Instructions to follow: Return the complete listing that follows, with each line reproduced exactly.

Available data:
────

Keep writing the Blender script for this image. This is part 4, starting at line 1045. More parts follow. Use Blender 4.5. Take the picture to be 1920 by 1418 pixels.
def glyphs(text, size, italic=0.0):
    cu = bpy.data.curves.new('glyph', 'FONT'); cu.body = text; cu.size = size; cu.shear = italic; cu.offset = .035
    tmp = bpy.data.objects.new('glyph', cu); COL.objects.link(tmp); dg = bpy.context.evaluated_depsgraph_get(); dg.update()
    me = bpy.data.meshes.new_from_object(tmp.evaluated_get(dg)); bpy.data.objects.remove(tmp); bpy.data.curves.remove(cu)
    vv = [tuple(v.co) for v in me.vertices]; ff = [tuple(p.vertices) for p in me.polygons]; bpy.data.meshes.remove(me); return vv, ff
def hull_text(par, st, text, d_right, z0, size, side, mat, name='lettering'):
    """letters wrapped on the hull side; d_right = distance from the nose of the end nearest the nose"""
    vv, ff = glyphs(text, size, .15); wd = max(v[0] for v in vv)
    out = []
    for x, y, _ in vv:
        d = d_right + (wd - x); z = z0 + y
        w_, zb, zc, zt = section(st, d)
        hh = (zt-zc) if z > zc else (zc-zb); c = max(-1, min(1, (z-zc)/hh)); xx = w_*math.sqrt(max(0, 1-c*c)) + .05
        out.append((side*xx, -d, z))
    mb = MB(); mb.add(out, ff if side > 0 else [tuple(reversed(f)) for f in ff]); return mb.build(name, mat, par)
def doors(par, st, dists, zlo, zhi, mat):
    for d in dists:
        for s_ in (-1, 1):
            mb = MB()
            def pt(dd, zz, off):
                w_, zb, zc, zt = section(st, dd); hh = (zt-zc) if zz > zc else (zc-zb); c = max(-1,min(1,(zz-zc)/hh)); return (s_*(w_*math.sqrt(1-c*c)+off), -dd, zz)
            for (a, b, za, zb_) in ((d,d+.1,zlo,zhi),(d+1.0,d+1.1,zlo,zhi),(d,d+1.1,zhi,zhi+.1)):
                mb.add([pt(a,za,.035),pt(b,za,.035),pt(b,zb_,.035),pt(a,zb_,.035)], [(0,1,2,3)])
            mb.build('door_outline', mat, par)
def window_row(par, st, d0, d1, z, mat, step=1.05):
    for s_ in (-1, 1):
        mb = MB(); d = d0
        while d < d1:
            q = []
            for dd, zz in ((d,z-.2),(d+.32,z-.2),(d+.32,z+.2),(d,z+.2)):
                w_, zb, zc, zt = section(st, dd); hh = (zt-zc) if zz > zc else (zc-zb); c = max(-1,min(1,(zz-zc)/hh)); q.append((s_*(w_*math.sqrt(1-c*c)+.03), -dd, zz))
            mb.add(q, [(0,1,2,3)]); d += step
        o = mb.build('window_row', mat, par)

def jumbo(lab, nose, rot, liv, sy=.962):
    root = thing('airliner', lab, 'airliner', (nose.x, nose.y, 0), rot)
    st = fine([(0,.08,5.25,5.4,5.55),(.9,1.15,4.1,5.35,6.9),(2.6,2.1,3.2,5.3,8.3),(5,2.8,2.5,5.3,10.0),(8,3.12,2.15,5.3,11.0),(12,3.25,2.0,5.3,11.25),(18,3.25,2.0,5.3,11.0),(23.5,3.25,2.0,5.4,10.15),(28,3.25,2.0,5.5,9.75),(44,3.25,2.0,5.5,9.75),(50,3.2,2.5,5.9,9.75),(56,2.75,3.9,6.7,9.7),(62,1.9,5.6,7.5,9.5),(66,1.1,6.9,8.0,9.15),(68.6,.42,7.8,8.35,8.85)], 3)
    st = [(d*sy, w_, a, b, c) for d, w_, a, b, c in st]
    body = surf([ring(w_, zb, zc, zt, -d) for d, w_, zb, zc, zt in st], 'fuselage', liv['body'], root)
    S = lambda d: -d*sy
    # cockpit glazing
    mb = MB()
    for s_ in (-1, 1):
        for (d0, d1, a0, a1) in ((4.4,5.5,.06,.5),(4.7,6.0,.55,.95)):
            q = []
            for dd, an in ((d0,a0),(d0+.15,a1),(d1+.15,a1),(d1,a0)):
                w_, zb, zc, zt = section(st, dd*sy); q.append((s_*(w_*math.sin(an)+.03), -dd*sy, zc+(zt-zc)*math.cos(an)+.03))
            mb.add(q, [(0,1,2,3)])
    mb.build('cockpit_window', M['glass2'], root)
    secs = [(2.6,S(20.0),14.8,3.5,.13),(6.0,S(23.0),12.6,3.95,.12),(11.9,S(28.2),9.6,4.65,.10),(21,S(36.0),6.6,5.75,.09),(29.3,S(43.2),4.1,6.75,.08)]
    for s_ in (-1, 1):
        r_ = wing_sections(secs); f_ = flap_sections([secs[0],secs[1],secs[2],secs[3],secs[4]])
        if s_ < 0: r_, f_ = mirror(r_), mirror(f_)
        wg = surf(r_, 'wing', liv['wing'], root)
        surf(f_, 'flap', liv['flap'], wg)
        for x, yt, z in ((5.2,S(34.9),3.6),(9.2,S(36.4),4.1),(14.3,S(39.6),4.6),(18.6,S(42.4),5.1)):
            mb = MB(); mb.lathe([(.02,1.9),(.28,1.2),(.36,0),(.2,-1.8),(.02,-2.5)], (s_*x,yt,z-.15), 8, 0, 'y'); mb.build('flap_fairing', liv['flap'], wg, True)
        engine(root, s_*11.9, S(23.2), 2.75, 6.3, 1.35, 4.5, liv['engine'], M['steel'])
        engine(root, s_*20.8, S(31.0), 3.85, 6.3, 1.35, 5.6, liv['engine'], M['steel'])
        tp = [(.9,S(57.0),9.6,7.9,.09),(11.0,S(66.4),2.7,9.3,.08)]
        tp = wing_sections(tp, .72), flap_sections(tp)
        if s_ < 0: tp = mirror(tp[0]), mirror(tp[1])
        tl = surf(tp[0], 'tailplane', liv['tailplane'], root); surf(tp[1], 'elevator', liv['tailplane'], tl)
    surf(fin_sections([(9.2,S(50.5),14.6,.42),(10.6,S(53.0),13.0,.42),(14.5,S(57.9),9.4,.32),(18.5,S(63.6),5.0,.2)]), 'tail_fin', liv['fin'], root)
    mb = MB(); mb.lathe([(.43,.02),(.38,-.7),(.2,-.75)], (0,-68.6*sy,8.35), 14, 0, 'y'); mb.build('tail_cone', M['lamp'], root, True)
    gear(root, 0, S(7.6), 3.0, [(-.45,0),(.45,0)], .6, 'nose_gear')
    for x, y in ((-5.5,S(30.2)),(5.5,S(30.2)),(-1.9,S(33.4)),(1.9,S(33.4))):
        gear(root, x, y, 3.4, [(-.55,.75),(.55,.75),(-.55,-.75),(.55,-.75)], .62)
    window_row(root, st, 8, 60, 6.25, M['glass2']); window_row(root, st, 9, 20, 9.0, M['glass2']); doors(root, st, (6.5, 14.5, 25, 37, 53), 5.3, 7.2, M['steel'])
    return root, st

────

Answer to this exercise:
Keep writing the Blender script for this image. This is part 4, starting at line 1045. More parts follow. Use Blender 4.5. Take the picture to be 1920 by 1418 pixels.
def glyphs(text, size, italic=0.0):
    cu = bpy.data.curves.new('glyph', 'FONT'); cu.body = text; cu.size = size; cu.shear = italic; cu.offset = .035
    tmp = bpy.data.objects.new('glyph', cu); COL.objects.link(tmp); dg = bpy.context.evaluated_depsgraph_get(); dg.update()
    me = bpy.data.meshes.new_from_object(tmp.evaluated_get(dg)); bpy.data.objects.remove(tmp); bpy.data.curves.remove(cu)
    vv = [tuple(v.co) for v in me.vertices]; ff = [tuple(p.vertices) for p in me.polygons]; bpy.data.meshes.remove(me); return vv, ff
def hull_text(par, st, text, d_right, z0, size, side, mat, name='lettering'):
    """letters wrapped on the hull side; d_right = distance from the nose of the end nearest the nose"""
    vv, ff = glyphs(text, size, .15); wd = max(v[0] for v in vv)
    out = []
    for x, y, _ in vv:
        d = d_right + (wd - x); z = z0 + y
        w_, zb, zc, zt = section(st, d)
        hh = (zt-zc) if z > zc else (zc-zb); c = max(-1, min(1, (z-zc)/hh)); xx = w_*math.sqrt(max(0, 1-c*c)) + .05
        out.append((side*xx, -d, z))
    mb = MB(); mb.add(out, ff if side > 0 else [tuple(reversed(f)) for f in ff]); return mb.build(name, mat, par)
def doors(par, st, dists, zlo, zhi, mat):
    for d in dists:
        for s_ in (-1, 1):
            mb = MB()
            def pt(dd, zz, off):
                w_, zb, zc, zt = section(st, dd); hh = (zt-zc) if zz > zc else (zc-zb); c = max(-1,min(1,(zz-zc)/hh)); return (s_*(w_*math.sqrt(1-c*c)+off), -dd, zz)
            for (a, b, za, zb_) in ((d,d+.1,zlo,zhi),(d+1.0,d+1.1,zlo,zhi),(d,d+1.1,zhi,zhi+.1)):
                mb.add([pt(a,za,.035),pt(b,za,.035),pt(b,zb_,.035),pt(a,zb_,.035)], [(0,1,2,3)])
            mb.build('door_outline', mat, par)
def window_row(par, st, d0, d1, z, mat, step=1.05):
    for s_ in (-1, 1):
        mb = MB(); d = d0
        while d < d1:
            q = []
            for dd, zz in ((d,z-.2),(d+.32,z-.2),(d+.32,z+.2),(d,z+.2)):
                w_, zb, zc, zt = section(st, dd); hh = (zt-zc) if zz > zc else (zc-zb); c = max(-1,min(1,(zz-zc)/hh)); q.append((s_*(w_*math.sqrt(1-c*c)+.03), -dd, zz))
            mb.add(q, [(0,1,2,3)]); d += step
        o = mb.build('window_row', mat, par)

def jumbo(lab, nose, rot, liv, sy=.962):
    root = thing('airliner', lab, 'airliner', (nose.x, nose.y, 0), rot)
    st = fine([(0,.08,5.25,5.4,5.55),(.9,1.15,4.1,5.35,6.9),(2.6,2.1,3.2,5.3,8.3),(5,2.8,2.5,5.3,10.0),(8,3.12,2.15,5.3,11.0),(12,3.25,2.0,5.3,11.25),(18,3.25,2.0,5.3,11.0),(23.5,3.25,2.0,5.4,10.15),(28,3.25,2.0,5.5,9.75),(44,3.25,2.0,5.5,9.75),(50,3.2,2.5,5.9,9.75),(56,2.75,3.9,6.7,9.7),(62,1.9,5.6,7.5,9.5),(66,1.1,6.9,8.0,9.15),(68.6,.42,7.8,8.35,8.85)], 3)
    st = [(d*sy, w_, a, b, c) for d, w_, a, b, c in st]
    body = surf([ring(w_, zb, zc, zt, -d) for d, w_, zb, zc, zt in st], 'fuselage', liv['body'], root)
    S = lambda d: -d*sy
    # cockpit glazing
    mb = MB()
    for s_ in (-1, 1):
        for (d0, d1, a0, a1) in ((4.4,5.5,.06,.5),(4.7,6.0,.55,.95)):
            q = []
            for dd, an in ((d0,a0),(d0+.15,a1),(d1+.15,a1),(d1,a0)):
                w_, zb, zc, zt = section(st, dd*sy); q.append((s_*(w_*math.sin(an)+.03), -dd*sy, zc+(zt-zc)*math.cos(an)+.03))
            mb.add(q, [(0,1,2,3)])
    mb.build('cockpit_window', M['glass2'], root)
    secs = [(2.6,S(20.0),14.8,3.5,.13),(6.0,S(23.0),12.6,3.95,.12),(11.9,S(28.2),9.6,4.65,.10),(21,S(36.0),6.6,5.75,.09),(29.3,S(43.2),4.1,6.75,.08)]
    for s_ in (-1, 1):
        r_ = wing_sections(secs); f_ = flap_sections([secs[0],secs[1],secs[2],secs[3],secs[4]])
        if s_ < 0: r_, f_ = mirror(r_), mirror(f_)
        wg = surf(r_, 'wing', liv['wing'], root)
        surf(f_, 'flap', liv['flap'], wg)
        for x, yt, z in ((5.2,S(34.9),3.6),(9.2,S(36.4),4.1),(14.3,S(39.6),4.6),(18.6,S(42.4),5.1)):
            mb = MB(); mb.lathe([(.02,1.9),(.28,1.2),(.36,0),(.2,-1.8),(.02,-2.5)], (s_*x,yt,z-.15), 8, 0, 'y'); mb.build('flap_fairing', liv['flap'], wg, True)
        engine(root, s_*11.9, S(23.2), 2.75, 6.3, 1.35, 4.5, liv['engine'], M['steel'])
        engine(root, s_*20.8, S(31.0), 3.85, 6.3, 1.35, 5.6, liv['engine'], M['steel'])
        tp = [(.9,S(57.0),9.6,7.9,.09),(11.0,S(66.4),2.7,9.3,.08)]
        tp = wing_sections(tp, .72), flap_sections(tp)
        if s_ < 0: tp = mirror(tp[0]), mirror(tp[1])
        tl = surf(tp[0], 'tailplane', liv['tailplane'], root); surf(tp[1], 'elevator', liv['tailplane'], tl)
    surf(fin_sections([(9.2,S(50.5),14.6,.42),(10.6,S(53.0),13.0,.42),(14.5,S(57.9),9.4,.32),(18.5,S(63.6),5.0,.2)]), 'tail_fin', liv['fin'], root)
    mb = MB(); mb.lathe([(.43,.02),(.38,-.7),(.2,-.75)], (0,-68.6*sy,8.35), 14, 0, 'y'); mb.build('tail_cone', M['lamp'], root, True)
    gear(root, 0, S(7.6), 3.0, [(-.45,0),(.45,0)], .6, 'nose_gear')
    for x, y in ((-5.5,S(30.2)),(5.5,S(30.2)),(-1.9,S(33.4)),(1.9,S(33.4))):
        gear(root, x, y, 3.4, [(-.55,.75),(.55,.75),(-.55,-.75),(.55,-.75)], .62)
    window_row(root, st, 8, 60, 6.25, M['glass2']); window_row(root, st, 9, 20, 9.0, M['glass2']); doors(root, st, (6.5, 14.5, 25, 37, 53), 5.3, 7.2, M['steel'])
    return root, st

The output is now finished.